The first test of any strategy is whether it makes choices. Here I think the signals are positive. The Green Paper identified 8 key sectors, but now 30 detailed sub-sectors, “frontier industries”, are identified. This welcome degree of granularity has been underpinned by a detailed methodology, evaluating both the economic potential of the frontier industries, and the degree to which policy can have an impact.
So, under the banner of Advanced Manufacturing, aerospace and automobiles appear as expected, but perhaps the inclusion of agri-tech is less anticipated. Clean energy industries include wind (onshore, offshore and floating), fission and fusion, but not solar. There’s more focus on non-STEM-based sectors than in previous strategies, including creative, financial services and professional and business services. Unsurprisingly, given the current geopolitical situation, defence is prominent, but here the final list of frontier industries awaits the publication of a Defence Industrial Strategy.
The geographical aspect of industrial strategy is much more prominent in this strategy than in predecessors. An analysis of industrial clusters leans heavily on the previous government’s cluster map, as well as accepting the importance of increasing the productivity of the UK’s underperforming second tier cities. But in identifying those places with existing strengths in the strategy’s priority frontier industries, or with the potential for better exploiting agglomeration economies, some places won’t make the cut. There will be gaps in the Industrial Strategy map.
Discussions of industrial strategy distinguish between “horizontal” interventions, that aim to improve the business environment without discriminating between sectors, and “vertical” policies focusing on particular types of industry. Here, the signals are that even the more “horizontal” measures will be tilted in favour of the (roughly) 30 frontier industries.
Addressing the cost of energy is prominent here; the effect of the very cost of energy relative to overseas competitors on the viability of many UK industries has been much discussed recently. Perhaps just as important as the cost of energy are the delays in making new grid connections for industrial electricity. Here there will be difficult choices too; if industrial energy prices are lowered, someone else will have to pay more, whether that is the domestic consumer, or the tax-payer. We’re paying for policy choices made a decade (and longer) ago, which resulted in an over-reliance on gas & an underinvested network.
Other “horizontal” interventions include trade policy, access to finance, addressing regulation and removing planning barriers. Skills and innovation are two areas where the choice needs to be made about how much to direct policy towards one’s selected sectors.
The skills section seems slightly underpowered; it highlights skills shortages in the priority sectors, recognises that we have too many underqualified young people, and acknowledges that adult and continuing education has declined. But solving these problems is laid at the door of Skills England (and counterparts in devolved nations).

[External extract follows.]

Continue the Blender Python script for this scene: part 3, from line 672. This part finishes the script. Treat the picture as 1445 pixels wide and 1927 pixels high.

An infographic makes a welcome assertion of the central role of universities in delivering an industrial strategy, but without recognising the pressure the sector is under.
UK Government research and development spending since 2012. Outturn: ONS Research and development (R&D) expenditure by the UK government, 2023 Datasets. Allocations from CSR 2021 and CSR 2025 corrected for inflation using GDP deflators, OBR March 2025 predictions for future years.

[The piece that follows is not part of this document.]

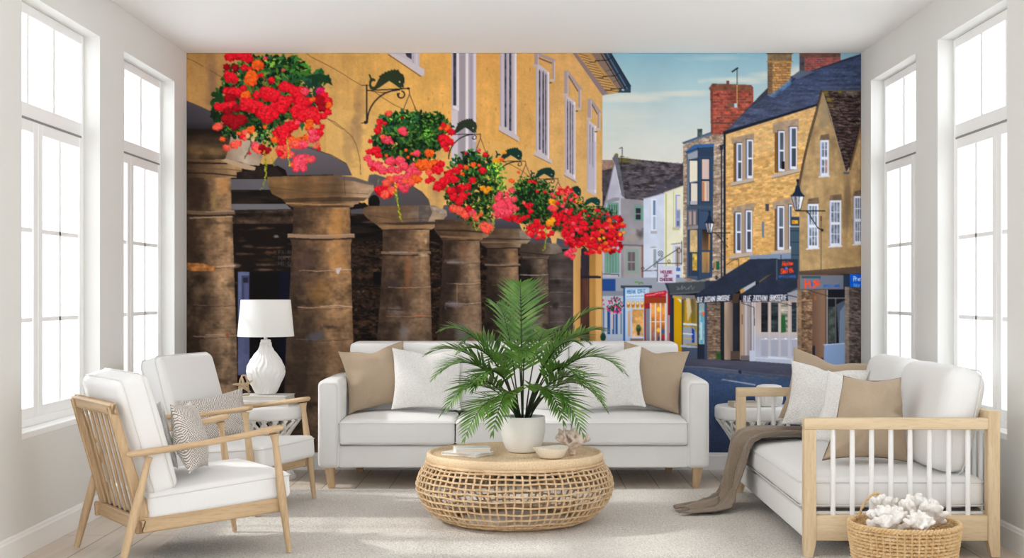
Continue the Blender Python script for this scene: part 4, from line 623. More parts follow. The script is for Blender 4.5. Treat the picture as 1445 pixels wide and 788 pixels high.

For innovation, it’s appropriate to recognise that government spending on R&D is now at a high level – the last government did make significant increases in R&D spending, and the recent spending review locked those increases in place in real terms. The question will be, to what extent, that R&D spending will be directed at the industrial strategy priority areas.
Here the document is unequivocal on the principle – research funding, including that delivered through UKRI, will be pivoted towards the industrial strategy priorities. Again, the need to make choices is accepted. As widely trailed, R&D funding will be more rigorously sorted into three categories; basic curiosity-driven research, delivery of government priorities, and supporting private sector innovation-led growth. What remains to be decided are the relative size of these three buckets.

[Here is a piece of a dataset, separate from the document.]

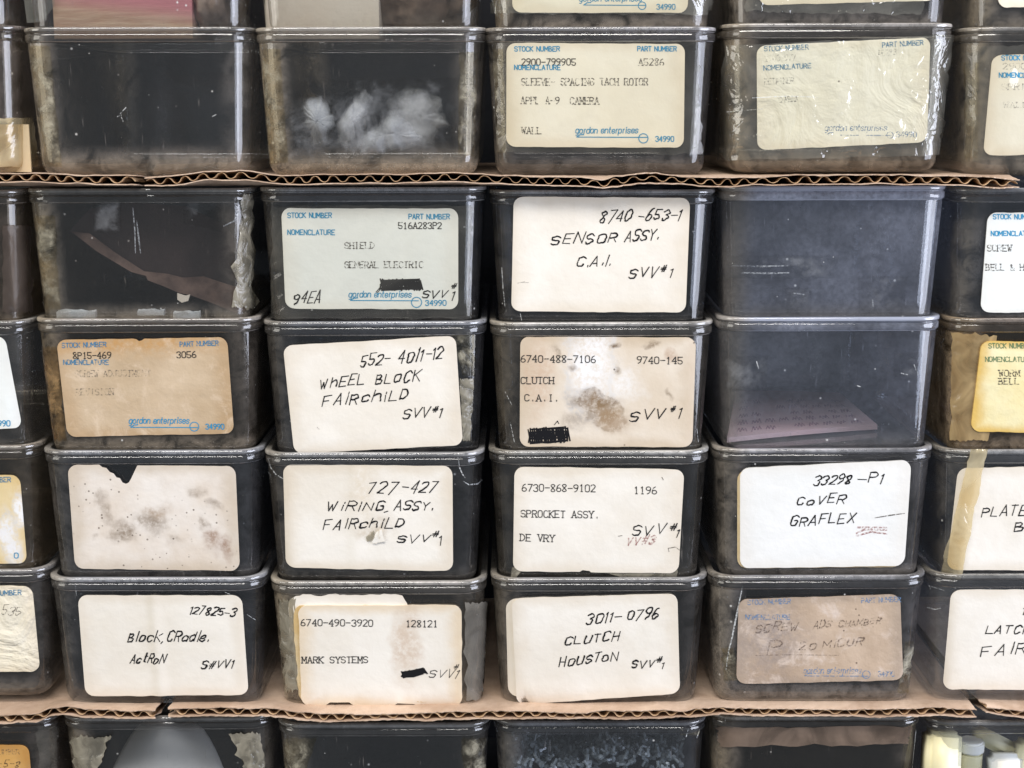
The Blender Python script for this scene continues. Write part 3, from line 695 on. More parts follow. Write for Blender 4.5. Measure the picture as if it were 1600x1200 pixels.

Will this industrial strategy deliver the economic growth that has been so lacking for nearly two decades? I think the two key requirements for success are genuine commitment across the whole of government, and consistency of purpose over time, with a mechanism for tracking progress and holding the government to account.
On the former, there are encouraging signs that the strategy has the support of Treasury; in addition to its sponsor department, the Department of Business and Trade, the priorities of DSIT and DESNZ are clearly reflected. But can the Home Office can be persuaded that some skilled immigration might be needed? Does DfE recognise that universities are actually quite an important part of the skills system?
Most importantly, this strategy probably needs a decade to make a significant impact. It’s good that it will be supported and monitored by an Industrial Strategy Council with statutory powers and supporting infrastructure. It would be even better if it could generate the kind of consensus that would allow it to survive the inevitable political changes to come.